My friend, neighbor, and colleague Bob Frankston has been railing about the limitations of the Internet's Domain Names System (DNS) for some years, and I am starting to see things from his point of view. Bob's argument is that while DNS provides the valuable service of mapping domain names (and hence URLs) to the lower-level IP addresses, that domain names themselves are too limiting. They might have worked well when there were a small number of easily remembered and spelled domains, such as microsoft.com and apple.com, but it is increasingly difficult to find a short, mneumonic name that isn't already taken. I thought Bob had a point, but I also appreciated the convenience of seeing a URL on TV or on a billboard and being able to recall it hours later when I was in front of a Web browser. Bob's proposal that web browsers incoporate a directory service on top of DNS appeared to add an extra level of complexity. Besides, with a name like Herot, getting the domain Herot.com wasn't all that difficult
More recently, I'm starting to see Bob's point. My epiphany came while choosing a name for a new business we are starting at Convoq. Picking the name was easy compared to registering the domain. It seems that every word in the dictionary is registered as a .com, along with a surprising number of two-word combinations. Invariably, the owners wanted somewhere in the deep six figures to part with it. For the most part, the actual sites were just a collection of links that bore some vague resemblance to the name of the domain - the kind you may have stumbled upon when you mistyped a domain you were looking for.
Some recent news stories have shed some light on this phenomenon. In Millions of Addresses and Thousands of Sites, All Leading to One the New York Times describes how NameMedia has raised $120M in funding and owns 725,000 web sites, all populated with generic content. It seems that 5 to 10 percent of people searching for something in the web will type a word into the address bar instead of using a search engine. Even though a lot of these words only generate four or so hits a month, it adds up in volume. Some of those sites, like photography.com have custom-generated content. Others just show the same links that one would get if one typed the same word into a search engine, and generate revenue for that referal if someone clicks through.
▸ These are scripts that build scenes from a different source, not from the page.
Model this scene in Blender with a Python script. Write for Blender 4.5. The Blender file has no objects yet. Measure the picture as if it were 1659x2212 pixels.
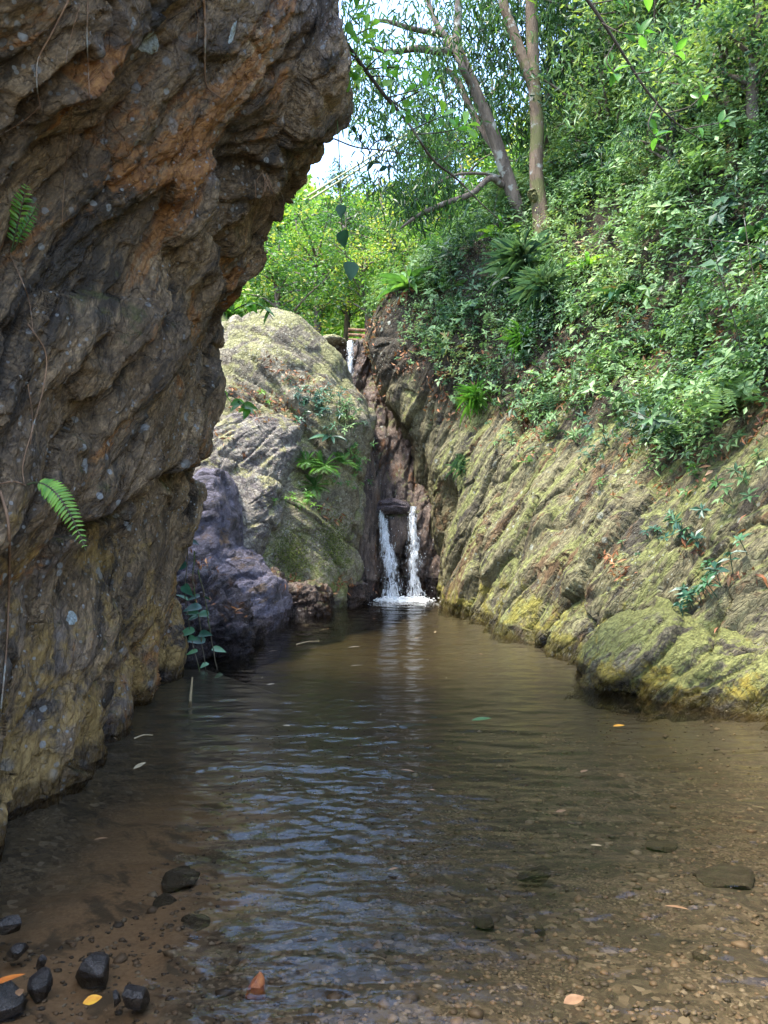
import bpy, math, random
import numpy as np
from mathutils import Vector
random.seed(7); RNG = np.random.default_rng(7)
SC = bpy.context.scene; COL = SC.collection
R = math.radians
# ------------------------------------------------------------------ camera
FPX, CX, CY, CAMZ = 1598.0, 829.5, 1106.0, 1.5
cam = bpy.data.cameras.new('camera'); camo = bpy.data.objects.new('camera', cam); COL.objects.link(camo)
cam.sensor_fit = 'VERTICAL'; cam.sensor_height = 36; cam.lens = 36*FPX/2212
cam.clip_start = .05; cam.clip_end = 2000
camo.location = (0, 0, CAMZ); camo.rotation_euler = (R(90), 0, 0); SC.camera = camo
def at(px, py, d):
    return np.array([(px-CX)/FPX*d, d, CAMZ-(py-CY)/FPX*d])
def on_water(px, py, z=0.0):
    d = (CAMZ-z)*FPX/(py-CY); p = at(px, py, d); p[2] = z; return p
# ------------------------------------------------------------------ noise
G3 = np.array([[1,1,0],[-1,1,0],[1,-1,0],[-1,-1,0],[1,0,1],[-1,0,1],[1,0,-1],[-1,0,-1],
               [0,1,1],[0,-1,1],[0,1,-1],[0,-1,-1],[1,1,0],[-1,1,0],[0,-1,1],[0,-1,-1]], np.float32)
def _hash(x, y, z):
    h = (x.astype(np.uint32)*np.uint32(374761393) + y.astype(np.uint32)*np.uint32(668265263) + z.astype(np.uint32)*np.uint32(2246822519))
    h = (h ^ (h >> np.uint32(13)))*np.uint32(1274126177)
    return h ^ (h >> np.uint32(16))
def perlin(P):
    P = np.asarray(P, np.float32); I = np.floor(P); f = P-I; I = I.astype(np.int64)
    u = f*f*f*(f*(f*6-15)+10); out = np.zeros(len(P), np.float32)
    for a in (0,1):
        wx = u[:,0] if a else 1-u[:,0]
        for b in (0,1):
            wy = u[:,1] if b else 1-u[:,1]
            for c in (0,1):
                wz = u[:,2] if c else 1-u[:,2]
                g = G3[_hash(I[:,0]+a, I[:,1]+b, I[:,2]+c) & np.uint32(15)]
                out += wx*wy*wz*(g[:,0]*(f[:,0]-a)+g[:,1]*(f[:,1]-b)+g[:,2]*(f[:,2]-c))
    return out
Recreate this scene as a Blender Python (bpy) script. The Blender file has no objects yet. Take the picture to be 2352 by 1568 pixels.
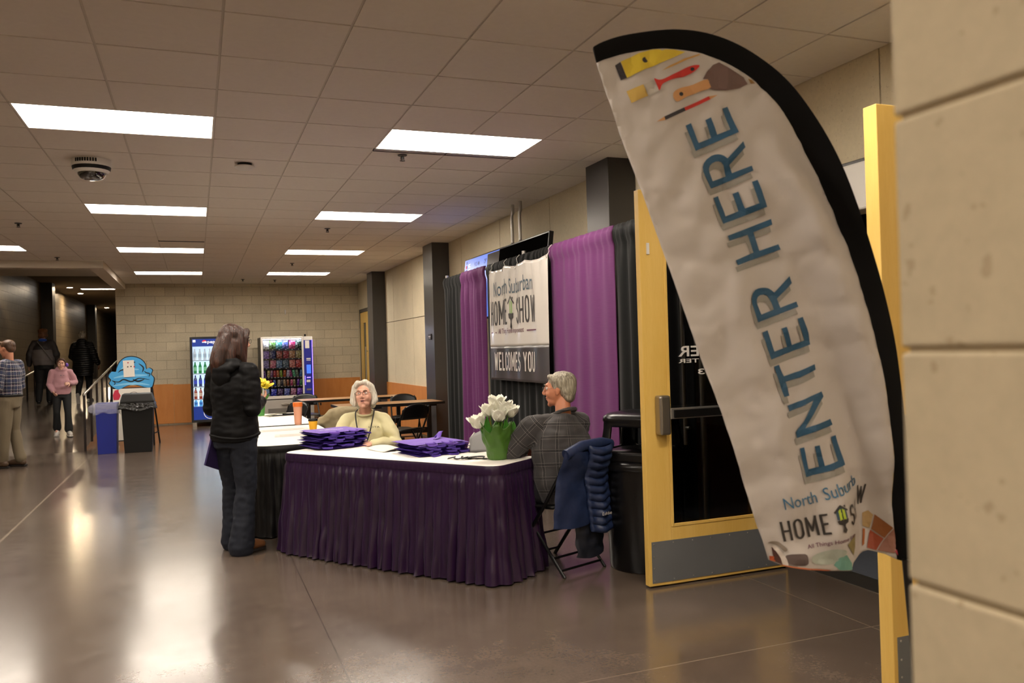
import bpy, bmesh, math, random
import numpy as np
from mathutils import Vector, Matrix, noise
PI = math.pi
col = bpy.context.scene.collection
sc = bpy.context.scene
# ---------------------------------------------------------------- camera
FPX, YAW, PIT, ROL = 1886.5, .3675, .0070, -.0296
CAM = Vector((0, 0, 1.489))
fw = Vector((math.sin(YAW)*math.cos(PIT), math.cos(YAW)*math.cos(PIT), math.sin(PIT)))
rt = Vector((math.cos(YAW), -math.sin(YAW), 0)); up = rt.cross(fw)
r2 = rt*math.cos(ROL) + up*math.sin(ROL); u2 = up*math.cos(ROL) - rt*math.sin(ROL)
cd = bpy.data.cameras.new('camera'); cam = bpy.data.objects.new('camera', cd); col.objects.link(cam)
cd.sensor_width = 36; cd.lens = 36*FPX/2352; cd.clip_start = .05; cd.clip_end = 200
cam.matrix_world = Matrix(((r2.x, u2.x, -fw.x, CAM.x), (r2.y, u2.y, -fw.y, CAM.y), (r2.z, u2.z, -fw.z, CAM.z), (0, 0, 0, 1)))
cd.dof.use_dof = True; cd.dof.focus_distance = 8.0; cd.dof.aperture_fstop = 4.8
sc.camera = cam
sc.view_settings.view_transform = 'Standard'; sc.view_settings.look = 'None'
sc.view_settings.gamma = 1; sc.view_settings.use_curve_mapping = False
sc.view_settings.exposure = 1.5
w = bpy.data.worlds.new('world'); sc.world = w; w.use_nodes = True
w.node_tree.nodes['Background'].inputs[0].default_value = (.9, .8, .7, 1); w.node_tree.nodes['Background'].inputs[1].default_value = .02
sc.cycles.max_bounces = 4; sc.cycles.diffuse_bounces = 3; sc.cycles.glossy_bounces = 2; sc.cycles.transmission_bounces = 2; sc.cycles.transparent_max_bounces = 6
sc.cycles.caustics_reflective = False; sc.cycles.caustics_refractive = False
PANEL_POWER = 9.5
# ---------------------------------------------------------------- materials
def lin(c):
    if isinstance(c, str): c = [int(c[i:i+2], 16) for i in (1, 3, 5)]
    o = []
    for v in c[:3]:
        v /= 255.
        o.append(v/12.92 if v <= .04045 else ((v+.055)/1.055)**2.4)
    return (*o, 1)
class NT:
    def __init__(s, name):
        s.m = bpy.data.materials.new(name); s.m.use_nodes = True; s.t = s.m.node_tree
        s.b = s.t.nodes['Principled BSDF']
    def n(s, typ, ins=None, **kw):
        nd = s.t.nodes.new('ShaderNode'+typ)
        for k, v in kw.items(): setattr(nd, k, v)
        for k, v in (ins or {}).items(): s.put(nd, k, v)
        return nd
    def put(s, nd, k, v):
        i = nd.inputs[k]
        if hasattr(v, 'outputs'): s.t.links.new(v.outputs[0], i)
        elif hasattr(v, 'links'): s.t.links.new(v, i)
        else: i.default_value = v
    def m2(s, op, a, b=0., c=0., clamp=False):
        nd = s.n('Math', {0: a, 1: b, 2: c}, operation=op); nd.use_clamp = clamp; return nd.outputs[0]
    def mix(s, f, a, b, bt='MIX'):
        nd = s.n('MixRGB', {0: f, 1: a, 2: b}, blend_type=bt); return nd.outputs[0]
    def bump(s, h, st=.3, d=.01):
        s.put(s.b, 'Normal', s.n('Bump', {'Height': h, 'Strength': st, 'Distance': d}).outputs[0])
def M(name, c, rough=.5, metal=0, spec=.5, bump=0, bs=60, var=0, vs=6, coat=0, emit=0, ec=None, sheen=0, alpha=1, trans=0, bd=.004):
    t = NT(name); b = t.b; c = lin(c)
    b.inputs['Base Color'].default_value = c; b.inputs['Roughness'].default_value = rough
    b.inputs['Metallic'].default_value = metal; b.inputs['Specular IOR Level'].default_value = spec
    if coat: b.inputs['Coat Weight'].default_value = coat; b.inputs['Coat Roughness'].default_value = .08
    if sheen: b.inputs['Sheen Weight'].default_value = sheen; b.inputs['Sheen Roughness'].default_value = .5
    if emit: b.inputs['Emission Color'].default_value = lin(ec) if ec else c; b.inputs['Emission Strength'].default_value = emit
    if trans: b.inputs['Transmission Weight'].default_value = trans
    if alpha < 1: b.inputs['Alpha'].default_value = alpha
    co = None
    if bump or var: co = t.n('TexCoord').outputs['Object']
    if var:
        nz = t.n('TexNoise', {'Vector': co, 'Scale': vs, 'Detail': 2}).outputs[0]
        f = t.m2('MULTIPLY_ADD', nz, 2*var, 1-var)
        hs = t.n('HueSaturation', {'Color': c, 'Value': f}); t.put(b, 'Base Color', hs)
    if bump:
        nz = t.n('TexNoise', {'Vector': co, 'Scale': bs, 'Detail': 1}).outputs[0]; t.bump(nz, bump, bd)
    return t.m
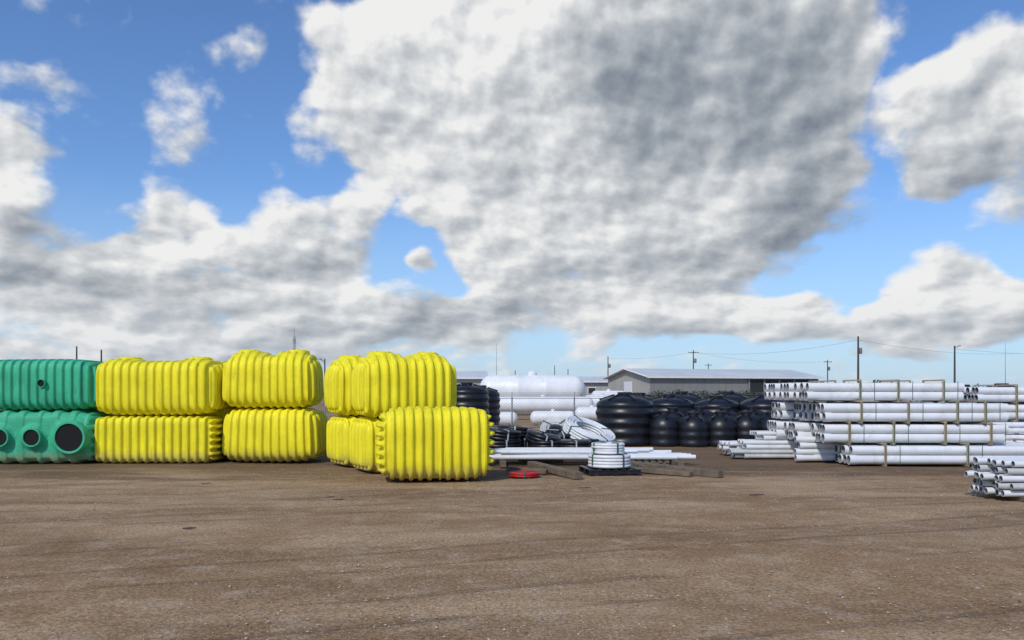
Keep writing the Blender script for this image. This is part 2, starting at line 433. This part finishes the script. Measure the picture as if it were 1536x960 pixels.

According to a recent article in Business 2.0 trading in domain names has become a brisk business, with names such as greetings.com going for $350,000 at a packed auction in Las Vegas. The article describes how Kevin Ham set up a deal with the government of Cameroon to share the ad revenue when people type .cm instead of .com and end up on one of Ham's sites via a wildcard match he set up.
The ultimate irony is that when every word in the dictionary leads to a domain, the address bar becomes a search engine itself, and with most of the words owned by search engine companies, users will need a search engine to find the actual content they are looking for. Bob's vision for directory services replacing domain names will come about, although not quite the way he imagined it.